Exercise task:
In the entries, find all lines that hold the word "picture" and copy them.

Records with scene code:
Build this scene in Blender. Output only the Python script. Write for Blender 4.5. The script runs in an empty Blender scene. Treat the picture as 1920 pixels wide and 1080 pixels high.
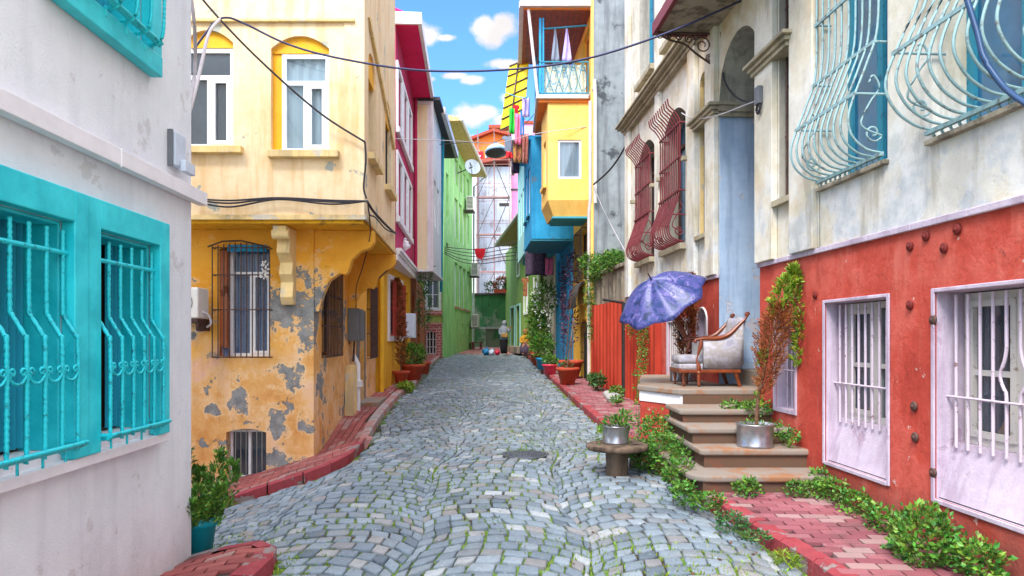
import bpy, bmesh, math, random
from mathutils import Vector, Matrix
random.seed(7)
R_ = math.radians
sc = bpy.context.scene
COL = sc.collection
# ------------------------------------------------------------------ camera, sky, sun, exposure
FPX, CX, HY, CZ = 1300.0, 960.0, 635.0, 1.6
cam = bpy.data.cameras.new('camera'); camo = bpy.data.objects.new('camera', cam); COL.objects.link(camo)
camo.location = (0, 0, CZ); camo.rotation_euler = (R_(90), 0, 0)
cam.sensor_width = 36; cam.lens = 36*FPX/1920; cam.shift_y = (HY-540)/1920; cam.clip_end = 2000; cam.clip_start = .05
sc.camera = camo
SUN_EL, SUN_AZ = 50, 204       # azimuth measured clockwise from +Y : behind and to the left of the camera
world = bpy.data.worlds.new('World'); sc.world = world; world.use_nodes = True
sun = bpy.data.lights.new('sun', 'SUN'); suno = bpy.data.objects.new('sun', sun); COL.objects.link(suno)
sun.energy = 1.7; sun.angle = R_(24); sun.color = (1, .97, .92)
sd = Vector((math.sin(R_(SUN_AZ))*math.cos(R_(SUN_EL)), math.cos(R_(SUN_AZ))*math.cos(R_(SUN_EL)), math.sin(R_(SUN_EL))))
suno.rotation_euler = (-sd).to_track_quat('-Z', 'Y').to_euler()
sc.view_settings.view_transform = 'Standard'; sc.view_settings.look = 'None'; sc.view_settings.gamma = 1
sc.view_settings.use_curve_mapping = False
sc.view_settings.exposure = 1.62

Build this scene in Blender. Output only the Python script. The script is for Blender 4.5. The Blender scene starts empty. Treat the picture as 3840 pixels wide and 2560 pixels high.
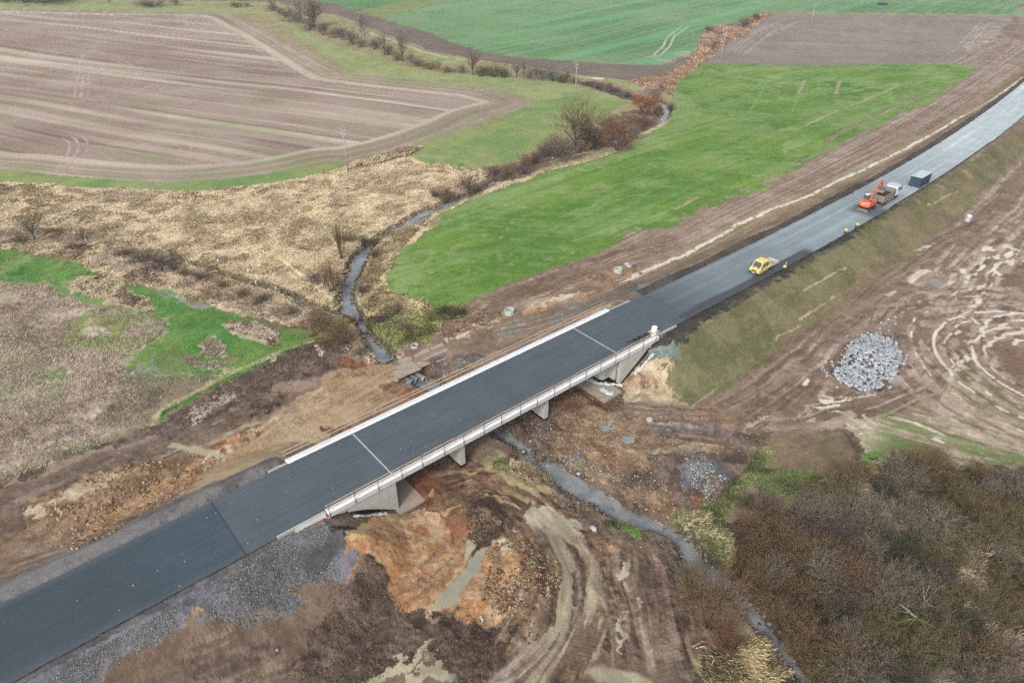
import bpy, bmesh, math, random
import numpy as np
from mathutils import Vector, Matrix
R = math.radians
sc = bpy.context.scene
COL = sc.collection
# ------------------------------------------------------------------ camera
CAMZ = 58.0; PITCH = 33.15; FOC = 2560.0      # focal length in photograph pixels (3840 wide)
cd = bpy.data.cameras.new('camera'); cam = bpy.data.objects.new('camera', cd); COL.objects.link(cam)
cam.location = (0, 0, CAMZ); cam.rotation_euler = (R(90-PITCH), 0, 0)
cd.sensor_width = 36; cd.lens = 36*FOC/3840; cd.clip_end = 6000; cd.clip_start = .5
sc.camera = cam
# ------------------------------------------------------------------ sky and sun (overcast winter day)
SUN_EL, SUN_AZ = 38.0, 205.0
w = bpy.data.worlds.new('World'); sc.world = w; w.use_nodes = True
nt = w.node_tree; nt.nodes.clear()
sky = nt.nodes.new('ShaderNodeTexSky'); sky.sky_type = 'NISHITA'; sky.sun_disc = False
sky.sun_elevation = R(SUN_EL); sky.sun_rotation = R(SUN_AZ); sky.dust_density = 4; sky.air_density = 1; sky.ozone_density = 1
hs = nt.nodes.new('ShaderNodeHueSaturation'); hs.inputs['Saturation'].default_value = .2
bg = nt.nodes.new('ShaderNodeBackground'); bg.inputs[1].default_value = .15
wo = nt.nodes.new('ShaderNodeOutputWorld')
nt.links.new(sky.outputs[0], hs.inputs['Color']); nt.links.new(hs.outputs[0], bg.inputs[0]); nt.links.new(bg.outputs[0], wo.inputs[0])
sl = bpy.data.lights.new('sun', 'SUN'); sl.energy = 1.25; sl.angle = R(10); sl.color = (1, .97, .93)
so = bpy.data.objects.new('sun', sl); COL.objects.link(so)
so.rotation_euler = (R(90-SUN_EL), 0, R(180-SUN_AZ))
sc.view_settings.view_transform = 'Standard'; sc.view_settings.look = 'None'
sc.view_settings.gamma = 1; sc.view_settings.use_curve_mapping = False
sc.view_settings.exposure = 0.62
try:
    sc.cycles.use_denoising = False; sc.cycles.max_bounces = 5; sc.cycles.diffuse_bounces = 2; sc.cycles.transparent_max_bounces = 6
except Exception: pass

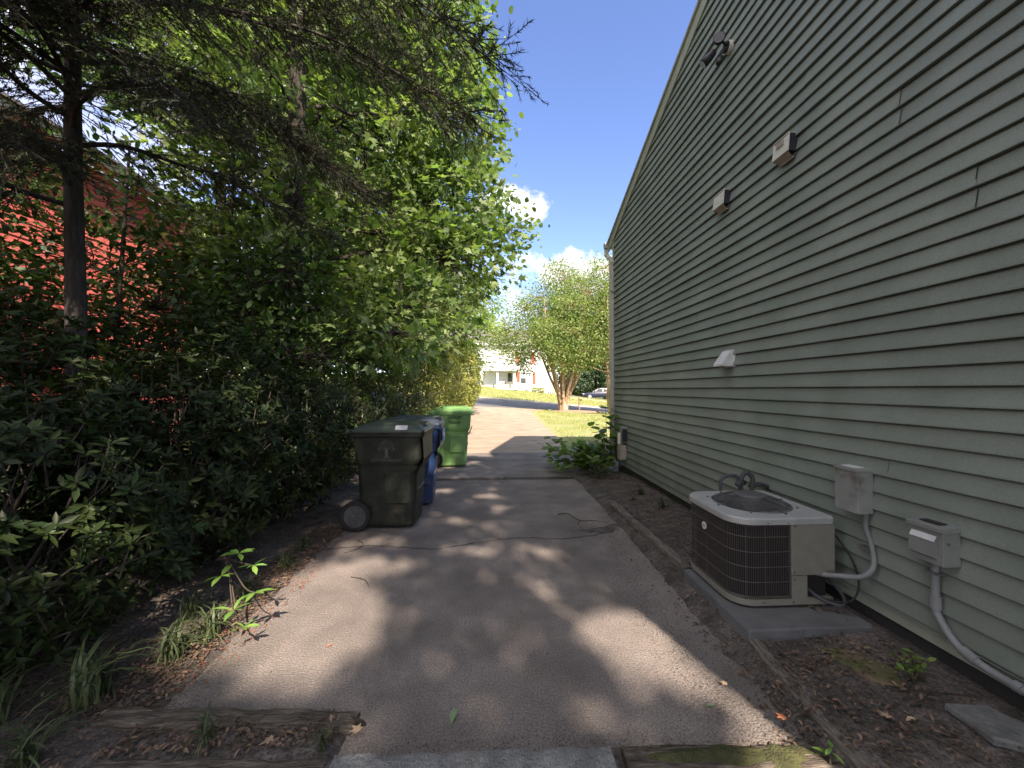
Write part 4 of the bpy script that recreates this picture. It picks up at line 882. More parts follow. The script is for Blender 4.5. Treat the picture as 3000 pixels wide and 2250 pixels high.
MB().box(-.005,.01,-.085,.085,-.008,.165).put('flange','vent_white',t); MB().box(-.09,-.01,-.05,.05,-.012,.004).put('flap','vent_tan',t)
# twin floodlight
t=empty('security_light',(WX-.012,3.77,5.03),0,'dark twin-head security light with motion sensor high on the siding','light')
MB().cyl((0,0,0),(-.045,0,0),.058,24).put('mount','vent_pale',t,smooth=False)
MB().cyl((-.045,0,0),(-.062,0,0),.052,20).tube([(-.06,0,.01),(-.09,-.02,.03),(-.11,-.02,.03)],.012,8).tube([(-.06,0,-.02),(-.10,.02,-.06),(-.12,.03,-.07)],.012,8).put('bracket','fixture',t)
def head(c,d,r,L_,nm='lamp_head'):
    c=Vector(c);d=Vector(d).normalized()
    h=MB().tube([c-d*L_*.5,c-d*L_*.35,c+d*L_*.1,c+d*L_*.5],[r*.45,r*.75,r,r*1.05],18).put(nm,'fixture',t,smooth=True)
    MB().cyl(c+d*L_*.5,c+d*(L_*.5+.003),r*.93,18).put('lens','lens',h)
head((-.14,-.03,.045),(-.5,-.86,-.12),.052,.07); head((-.20,.05,-.07),(-.62,.35,-.62),.045,.15)
s_=MB().tube([(-.09,0,-.10),(-.12,.0,-.15),(-.14,.02,-.17)],[.02,.03,.016],12).put('motion_sensor','fixture',t,smooth=True)
# disconnect box
bx=empty('disconnect_box',(2.30,2.43,.813),0,'weathered pale grey electrical disconnect box on the siding behind the air conditioner','electrical box')
MB().box(0,.105,-.083,.083,0,.268).put('body','box_worn',bx,bevel=.004)
MB().box(-.006,.110,-.087,.087,.262,.285).put('lid','box_worn',bx,bevel=.003); MB().box(.015,.075,-.05,.05,.285,.289).put('lid_plate','sticker',bx)
MB().box(-.003,.09,-.0865,-.083,.21,.232).put('seam_strip','box_worn',bx)
# outlet box
ob=empty('outlet_box',(2.305,1.975,.687),0,'grey weatherproof outlet box with slanted cover flap, nearest the camera on the siding','electrical box')
MB().box(.002,.100,-.085,.085,0,.175).put('body','box_grey',ob,bevel=.003)
MB().add([(-.006,-.09,.172),(-.006,.09,.172),(.1,.09,.176),(.1,-.09,.176),(-.006,-.09,.196),(-.006,.09,.196),(.1,.09,.206),(.1,-.09,.206)],[(0,1,2,3),(4,7,6,5),(0,4,5,1),(1,5,6,2),(2,6,7,3),(3,7,4,0)]).put('lid','box_grey',ob,bevel=.002)
MB().box(.03,.075,-.045,.05,.2035,.2085).put('lid_debris','crack',ob)
MB().add([(0.001,-.06,.145),(0.001,.065,.145),(-.014,.065,.115),(-.014,-.06,.115),(-.016,.065,.04),(-.016,-.06,.04),(.001,.065,.03),(.001,-.06,.03)],[(0,3,2,1),(3,5,4,2),(5,7,6,4),(0,7,5,3),(1,2,4,6)]).put('cover_flap','box_grey',ob)
MB().add([(-.001,-.058,.150),(-.001,.063,.150),(-.016,.063,.122),(-.016,-.058,.122)],[(0,3,2,1)]).put('glazed_edge','sticker',ob)
MB().cyl((.03,-.085,.12),(.03,-.091,.12),.006,10).put('screw','fan_metal',ob)
# conduits
c1=catmull([(2.385,2.38,.82),(2.385,2.38,.72),(2.39,2.35,.62),(2.37,2.32,.50),(2.33,2.36,.42),(2.27,2.45,.385),(2.22,2.56,.35),(2.16,2.75,.33)],6)
t=MB().tube(c1,.0155,10).put('conduit','pvc',smooth=True); tag(t,'curved grey flexible conduit looping from the disconnect box to the air conditioner','conduit')
st=MB().box(2.37,2.405,2.35,2.42,.575,.60).put('strap','fan_metal'); st.parent=t
c2=catmull([(2.375,1.985,.70),(2.375,1.985,.45),(2.375,1.97,.39),(2.37,1.90,.31),(2.36,1.80,.275),(2.36,1.6,.262),(2.36,1.0,.25),(2.36,.2,.25)],6)
t=MB().tube(c2,.0185,12).put('conduit','pvc',smooth=True); tag(t,'thick grey conduit dropping from the outlet box and running along the wall base','conduit')
for a_,b_ in (((2.375,1.985,.50),(2.375,1.985,.43)),((2.366,1.86,.292),(2.36,1.80,.275)),((2.36,1.66,.266),(2.36,1.63,.265))): k=MB().cyl(a_,b_,.0245,14).put('coupling','pvc'); k.parent=t
k=MB().box(2.35,2.41,1.955,2.015,.615,.628).put('strap','fan_metal'); k.parent=t
t=MB().tube(catmull([(2.395,7.1,.27),(2.39,5.6,.275),(2.392,4.2,.262),(2.395,3,.28),(2.40,2,.285),(2.40,1,.28),(2.40,0,.28)],8),.0035,5).put('cable','pvc',smooth=True); tag(t,'thin pale cable running along the bottom of the siding','cable')
t=MB().tube(catmull([(2.20,2.8,.62),(2.30,2.62,.66),(2.37,2.50,.52),(2.37,2.42,.36),(2.30,2.40,.25),(2.22,2.5,.21),(2.15,2.7,.24)],6),.006,6).put('cable','rubber',smooth=True); tag(t,'thin black cable looping behind the air conditioner','cable')
t=MB().tube(catmull([(2.10,2.8,.42),(2.13,2.66,.30),(2.18,2.52,.215),(2.27,2.44,.20),(2.33,2.5,.24),(2.36,2.7,.3)],6),.011,8).put('hose','foam',smooth=True); tag(t,'black insulated hose curling down to the pad','hose')
# meter/phone box by the far corner
t=empty('utility_box',(WX-.012,6.85,.66),0,'small pale utility box low on the siding behind the weeds','electrical box')
MB().box(-.10,0,-.09,.09,0,.28).put('body','box_grey',t,bevel=.006); MB().box(-.105,-.02,-.102,-.091,.02,.24).put('side_hinge','vent_dark',t); MB().cyl((-.14,-.03,-.02),(-.14,-.03,.17),.032,12).put('canister','vent_pale',t)
MB().box(-.13,-.02,-.06,.10,-.30,-.04).put('lower_cover','vent_tan',t,bevel=.004)

# ------------------------------------------------------------------ air conditioner on its pad
pd=MB().loft([rrect(1.965,2.72,.40,.405,.012,z,2) for z in (.03,.128)]+[rrect(1.965,2.72,.395,.40,.012,.14,2)]).box(1.90,2.02,2.306,2.33,.095,.137).put('equipment_pad','pad'); tag(pd,'grey plastic equipment pad under the air conditioner','pad')
ac=empty('air_conditioner',(1.965,2.88,.14),0,'square outdoor air conditioner with dark wire coil guard and pale top, on a grey pad','air conditioner')
HX,HY=.345,.345; RS=(.03,.15,.15,.012)
def rr_(hx,hy,z,grow=0,n=8): return rrect(0,0,hx,hy,0,z,n,[max(.01,q+grow) for q in RS])
MB().loft([rr_(HX,HY,.018),rr_(HX,HY,.055),rr_(HX-.012,HY-.012,.058)]).put('base_pan','ac_tan',ac)
MB().box(-.2,-.12,-.3,.3,0,.018).box(.1,.18,-.3,.3,0,.018).box(.20,.36,-.20,-.165,.035,.055).put('feet','ac_tan',ac)
# coil core: open towards the service corner
MB().loft([rr_(HX-.03,HY-.03,.057,-.02),rr_(HX-.03,HY-.03,.555,-.02)]).put('coil','coil',ac)
gr=MB(); per=rrect(0,0,HX-.006,HY-.006,0,0,14,[max(.01,q-.004) for q in RS])
# dense resampling of the perimeter
pp=[Vector(p) for p in per]+[Vector(per[0])]; seglen=[(pp[i+1]-pp[i]).length for i in range(len(pp)-1)]; tot=sum(seglen)
def at(s):
    s%=tot
    for i,l in enumerate(seglen):
        if s<=l: return pp[i].lerp(pp[i+1],s/l)
        s-=l
    return pp[-1]
nw=210; pts=[]
for i in range(nw):
    p=at(tot*i/nw)
    if p.x>.045 and p.y<0: continue
    if p.x>HX-.03 and p.y<.2: continue
    gr.bar((p.x,p.y,.06),(p.x,p.y,.552),.0028,.0028,up=(0,1,0))
def inpanel(p): return (p.x>.05 and p.y<0) or (p.x>HX-.03 and p.y<.2)
for z in (.075,.17,.27,.37,.47,.545):
    run=[]
    for i in range(121):
        p=at(tot*i/120); 
        if inpanel(p):
            if len(run)>1: gr.tube(run,.0030,4)
            run=[]
        else: run.append((p.x*1.004,p.y*1.004,z))
    if len(run)>1: gr.tube(run,.0030,4)
gr.put('coil_guard','wire',ac)
for (x,y) in ((-.339,.0),(-.339,.16),(-.25,-.315),(-.13,-.339),(.04,-.339)): MB().bar((x,y,.057),(x,y,.555),.006,.006,up=(0,1,0)).put('guard_post','wire',ac)
MB().box(.045,HX+.003,-.351,-.30,.215,.555).box(HX-.045,HX+.004,-.30,.2,.215,.555).put('service_panel','ac_tan',ac,bevel=.004)
MB().box(.048,.155,-.348,-.27,.02,.2125).box(.155,.17,-.30,-.2,.02,.21).put('lower_panel','ac_tan',ac,bevel=.003)
for x,z in ((.06,.545),(.075,.545),(.06,.24),(.06,.19),(-.12,.567),(.055,.04),(-.15,.04),(.02,.567)): MB().cyl((x,-.3505,z),(x,-.356,z),.004,8).put('screw','fixture',ac)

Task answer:
Build this scene in Blender. Output only the Python script. Write for Blender 4.5. The script runs in an empty Blender scene. Treat the picture as 1920 pixels wide and 1080 pixels high.
Build this scene in Blender. Output only the Python script. The script is for Blender 4.5. The Blender scene starts empty. Treat the picture as 3840 pixels wide and 2560 pixels high.
Write part 4 of the bpy script that recreates this picture. It picks up at line 882. More parts follow. The script is for Blender 4.5. Treat the picture as 3000 pixels wide and 2250 pixels high.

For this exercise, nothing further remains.